Mehrere Kinder schließen sich einer Gruppe deutscher Luftwaffensicherungssoldatinnen und -soldaten auf ihrem Weg durch das Dorf Rem Saki während einer Patrouille an.
© BU/Foto: Bundeswehr/Wilke
Infodienst.info-Nachtrag: Während der Gesamtdauer des Afghanistaneinsatzes wurden dort 59 Bundeswehrsoldaten getötet, darunter ein Angehöriger des Kommando Spezialkräfte (KSK). Die Bundeswehr setzte während ihres Einsatzes in Afghanistan von 2001 bis 2021 offiziell etwa 6.000 bis 7.000 afghanische Ortskräfte ein. Im April 2021 waren rund 300 Ortskräfte für die Bundeswehr in Afghanistan beschäftigt. Bei den Ortskräften handelte es sich um afghanische Staatsbürger, die die Bundeswehr in Afghanistan in unterstützenden Funktionen begleiteten, z.B. als Dolmetscher, kulturelle Vermittler oder in anderen logistischen und administrativen Bereichen.
Der Mediendienst Integration beziffert die in Deutschland lebenden Afghanen mit Einwanderungsgeschichte auf etwa 476.000 (Stand: 31.12.2023). Etwa 375.000 Personen seien selbst eingereist. Die Dunkelziffer dürfte weit höher sein …

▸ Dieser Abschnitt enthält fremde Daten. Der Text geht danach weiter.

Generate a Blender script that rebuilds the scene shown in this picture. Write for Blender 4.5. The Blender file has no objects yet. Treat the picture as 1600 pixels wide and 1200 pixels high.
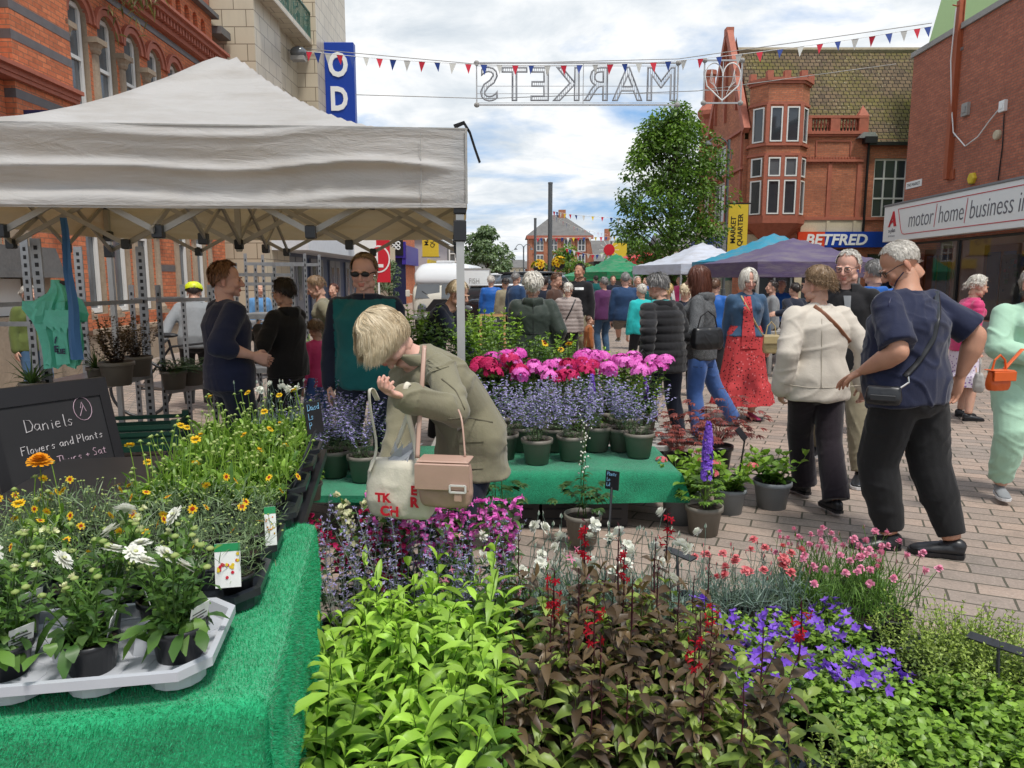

Im Oktober 2022 legten Bundesaußenministerin Annalena Baerbock (Bündnis 90/Die Grünen) und Bundesinnenministerin Nancy Faeser (SPD) das »Bundesaufnahmeprogramm Afghanistan« (BAP) auf. Monatlich sollten tausend Afghanen, die wegen der Machtübernahme der Taliban als gefährdet galten, nach Deutschland geholt werden. Doch das Programm stand von Anfang an in der Kritik, auch wegen zahlreicher Hinweise auf Missbrauch durch beauftragte NGOs. Am 02.09.2024 warnte ein interner Bericht des Bundesamts für Verfassungsschutz (BfV) vor einer »deutlich erhöhten« Missbrauchsgefahr durch Islamisten und islamistische Terroristen.
Das vermeidbare Abschlachten eines zweijährigen Jungen sowie eines 41-jährigen Passanten mit einem Küchenmesser durch den 28-jährigen Afghanen Enamullah Omarzai am 22.01.2025 in Aschaffenburg ist nur ein Glied in einer sehr langen Kette, die wöchentlich länger wird … Quellen: Gewalttat im Park Schöntal, 1. Nachtragsmeldung, 2. Nachtragsmeldung, Polizeipräsidium Unterfranken.
Ergo: Das Afghanistan-Desaster setzt sich an der »Heimatfront« fort – mit ungewissem Ausgang.